Copy the listing below in full and skip every picture.
----------------
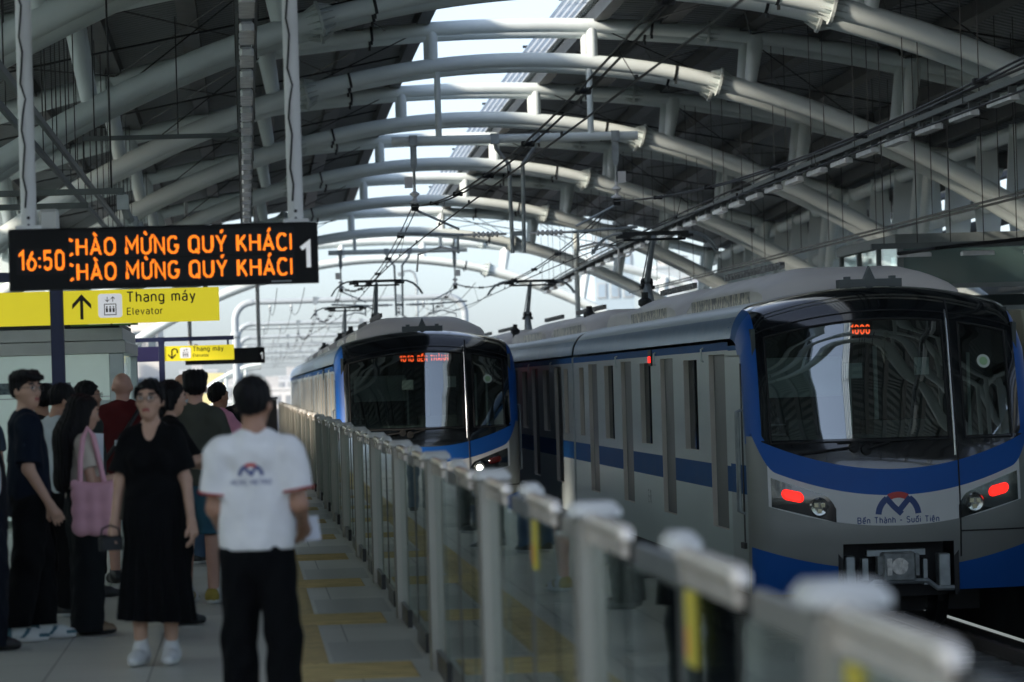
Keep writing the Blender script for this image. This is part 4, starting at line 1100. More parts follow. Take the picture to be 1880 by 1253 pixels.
sign_yellow = mat("sign_yellow", (0.66, 0.56, 0.02), 0.45, var=0.03, emit=0.38)
navy_metal = mat("navy_metal", (0.018, 0.026, 0.085), 0.4, var=0.08)
navy_panel = mat("navy_panel", (0.030, 0.028, 0.11), 0.45, var=0.05)
sign_ink = mat("sign_ink", (0.022, 0.016, 0.010), 0.5, var=0)
picto_white = mat("pictogram_white", (0.72, 0.73, 0.76), 0.5, var=0.02, emit=0.3)
def wayfinding(y, label, uturn, left_yellow):
    root = empty("elevator_sign", (0, y, 0), label=label, cat="sign", group="yellow elevator signs on navy posts")
    MB().bbox(-1.735, -1.617, .0, .12, 0, 2.62, .008).build("post", navy_metal, root)
    MB().box(-2.9, -.22, .01, .11, 2.66, 2.745).build("top_bar", navy_metal, root)
    MB().box(-1.74, -1.61, .0, .12, 2.621, 2.75).box(-.36, -.32, .04, .08, 2.565, 2.66).build("bracket", navy_metal, root)
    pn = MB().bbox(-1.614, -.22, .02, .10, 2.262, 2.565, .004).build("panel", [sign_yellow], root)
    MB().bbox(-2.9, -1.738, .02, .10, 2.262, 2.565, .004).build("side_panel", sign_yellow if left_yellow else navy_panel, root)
    a = MB(); yf = .017; cx, cz = -1.452, 2.42
    if not uturn:
        a.prism([(cx - .014, cz - .115), (cx + .014, cz - .115), (cx + .014, cz + .10), (cx - .014, cz + .10)], yf - .003, yf)
        for s in (-1, 1): a.prism([(cx, cz + .112), (cx + s * .085, cz + .02), (cx + s * .085, cz - .022), (cx, cz + .068)], yf - .0035, yf - .0005)
    else:
        pts = [(cx - .02, cz - .08), (cx - .02, cz + .03)] + [(cx + .035 - .055 * math.cos(t), cz + .035 + .055 * math.sin(t)) for t in np.linspace(.1, 3.2, 12)] + [(cx + .088, cz + .0)]
        L, Q = stroke2d(pts, .026); n = len(L)
        a.add([(p[0], yf - .003, p[1]) for p in L] + [(p[0], yf - .003, p[1]) for p in Q], [(j, j+1, n+j+1, n+j) for j in range(n-1)])
        for s in (-1, 1): a.prism([(cx - .02, cz - .12), (cx - .02 + s * .075, cz - .045), (cx - .02 + s * .075, cz - .01), (cx - .02, cz - .082)], yf - .0035, yf - .0005)
    a.build("arrow", sign_ink, pn)
    pic = MB()
    x0, x1, z0, z1, r = -1.305, -1.09, 2.315, 2.53, .025
    ring = []
    for (qx, qz, a0) in ((x1 - r, z1 - r, 0), (x0 + r, z1 - r, 90), (x0 + r, z0 + r, 180), (x1 - r, z0 + r, 270)):
        for k in range(5): t = R(a0 + 22.5 * k); ring.append((qx + r * math.cos(t), qz + r * math.sin(t)))
    pic.prism(ring, yf - .002, yf + .002); pc = pic.build("pictogram", picto_white, pn)
    ink = MB(); yb = yf - .0045; xm = (x0 + x1) / 2
    bx = (xm - .055, xm + .055, z0 + .022, z0 + .125); w = .007
    ink.box(bx[0], bx[1], yb, yb + .002, bx[2], bx[2] + w).box(bx[0], bx[1], yb, yb + .002, bx[3] - w, bx[3]).box(bx[0], bx[0] + w, yb, yb + .002, bx[2] + w, bx[3] - w).box(bx[1] - w, bx[1], yb, yb + .002, bx[2] + w, bx[3] - w)
    for k in (-1, 0, 1):
        ink.box(xm + k * .03 - .009, xm + k * .03 + .009, yb, yb + .002, z0 + .05, z0 + .085).lathe([(.0075, yb), (.0075, yb + .002)], 8, (xm + k * .03, 0, z0 + .096), 'Y')
    for s, d in ((-1, -1), (1, 1)):
        c = xm + s * .025; zz = z0 + .165
        ink.box(c - .003, c + .003, yb, yb + .002, zz - .022, zz + .022)
        for q in (-1, 1): ink.prism([(c, zz + d * .026), (c + q * .018, zz + d * .006), (c + q * .018, zz - d * .002), (c, zz + d * .016)], yb, yb + .002)
    ink.build("pictogram_ink", sign_ink, pc)
    sign_text("Thang máy", .087, sign_ink, pn, -1.045, yf - .001, 2.452, .615, bold=.145)
    sign_text("Elevator", .058, sign_ink, pn, -1.045, yf - .001, 2.338, .32, bold=.14)
    return root
wayfinding(32.0, "larger yellow elevator sign with an upward arrow under the near display", False, True)
wayfinding(71.6, "smaller yellow elevator sign with a hooked arrow beside a navy panel", True, False)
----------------
Written solution:
Keep writing the Blender script for this image. This is part 4, starting at line 1100. More parts follow. Take the picture to be 1880 by 1253 pixels.
sign_yellow = mat("sign_yellow", (0.66, 0.56, 0.02), 0.45, var=0.03, emit=0.38)
navy_metal = mat("navy_metal", (0.018, 0.026, 0.085), 0.4, var=0.08)
navy_panel = mat("navy_panel", (0.030, 0.028, 0.11), 0.45, var=0.05)
sign_ink = mat("sign_ink", (0.022, 0.016, 0.010), 0.5, var=0)
picto_white = mat("pictogram_white", (0.72, 0.73, 0.76), 0.5, var=0.02, emit=0.3)
def wayfinding(y, label, uturn, left_yellow):
    root = empty("elevator_sign", (0, y, 0), label=label, cat="sign", group="yellow elevator signs on navy posts")
    MB().bbox(-1.735, -1.617, .0, .12, 0, 2.62, .008).build("post", navy_metal, root)
    MB().box(-2.9, -.22, .01, .11, 2.66, 2.745).build("top_bar", navy_metal, root)
    MB().box(-1.74, -1.61, .0, .12, 2.621, 2.75).box(-.36, -.32, .04, .08, 2.565, 2.66).build("bracket", navy_metal, root)
    pn = MB().bbox(-1.614, -.22, .02, .10, 2.262, 2.565, .004).build("panel", [sign_yellow], root)
    MB().bbox(-2.9, -1.738, .02, .10, 2.262, 2.565, .004).build("side_panel", sign_yellow if left_yellow else navy_panel, root)
    a = MB(); yf = .017; cx, cz = -1.452, 2.42
    if not uturn:
        a.prism([(cx - .014, cz - .115), (cx + .014, cz - .115), (cx + .014, cz + .10), (cx - .014, cz + .10)], yf - .003, yf)
        for s in (-1, 1): a.prism([(cx, cz + .112), (cx + s * .085, cz + .02), (cx + s * .085, cz - .022), (cx, cz + .068)], yf - .0035, yf - .0005)
    else:
        pts = [(cx - .02, cz - .08), (cx - .02, cz + .03)] + [(cx + .035 - .055 * math.cos(t), cz + .035 + .055 * math.sin(t)) for t in np.linspace(.1, 3.2, 12)] + [(cx + .088, cz + .0)]
        L, Q = stroke2d(pts, .026); n = len(L)
        a.add([(p[0], yf - .003, p[1]) for p in L] + [(p[0], yf - .003, p[1]) for p in Q], [(j, j+1, n+j+1, n+j) for j in range(n-1)])
        for s in (-1, 1): a.prism([(cx - .02, cz - .12), (cx - .02 + s * .075, cz - .045), (cx - .02 + s * .075, cz - .01), (cx - .02, cz - .082)], yf - .0035, yf - .0005)
    a.build("arrow", sign_ink, pn)
    pic = MB()
    x0, x1, z0, z1, r = -1.305, -1.09, 2.315, 2.53, .025
    ring = []
    for (qx, qz, a0) in ((x1 - r, z1 - r, 0), (x0 + r, z1 - r, 90), (x0 + r, z0 + r, 180), (x1 - r, z0 + r, 270)):
        for k in range(5): t = R(a0 + 22.5 * k); ring.append((qx + r * math.cos(t), qz + r * math.sin(t)))
    pic.prism(ring, yf - .002, yf + .002); pc = pic.build("pictogram", picto_white, pn)
    ink = MB(); yb = yf - .0045; xm = (x0 + x1) / 2
    bx = (xm - .055, xm + .055, z0 + .022, z0 + .125); w = .007
    ink.box(bx[0], bx[1], yb, yb + .002, bx[2], bx[2] + w).box(bx[0], bx[1], yb, yb + .002, bx[3] - w, bx[3]).box(bx[0], bx[0] + w, yb, yb + .002, bx[2] + w, bx[3] - w).box(bx[1] - w, bx[1], yb, yb + .002, bx[2] + w, bx[3] - w)
    for k in (-1, 0, 1):
        ink.box(xm + k * .03 - .009, xm + k * .03 + .009, yb, yb + .002, z0 + .05, z0 + .085).lathe([(.0075, yb), (.0075, yb + .002)], 8, (xm + k * .03, 0, z0 + .096), 'Y')
    for s, d in ((-1, -1), (1, 1)):
        c = xm + s * .025; zz = z0 + .165
        ink.box(c - .003, c + .003, yb, yb + .002, zz - .022, zz + .022)
        for q in (-1, 1): ink.prism([(c, zz + d * .026), (c + q * .018, zz + d * .006), (c + q * .018, zz - d * .002), (c, zz + d * .016)], yb, yb + .002)
    ink.build("pictogram_ink", sign_ink, pc)
    sign_text("Thang máy", .087, sign_ink, pn, -1.045, yf - .001, 2.452, .615, bold=.145)
    sign_text("Elevator", .058, sign_ink, pn, -1.045, yf - .001, 2.338, .32, bold=.14)
    return root
wayfinding(32.0, "larger yellow elevator sign with an upward arrow under the near display", False, True)
wayfinding(71.6, "smaller yellow elevator sign with a hooked arrow beside a navy panel", True, False)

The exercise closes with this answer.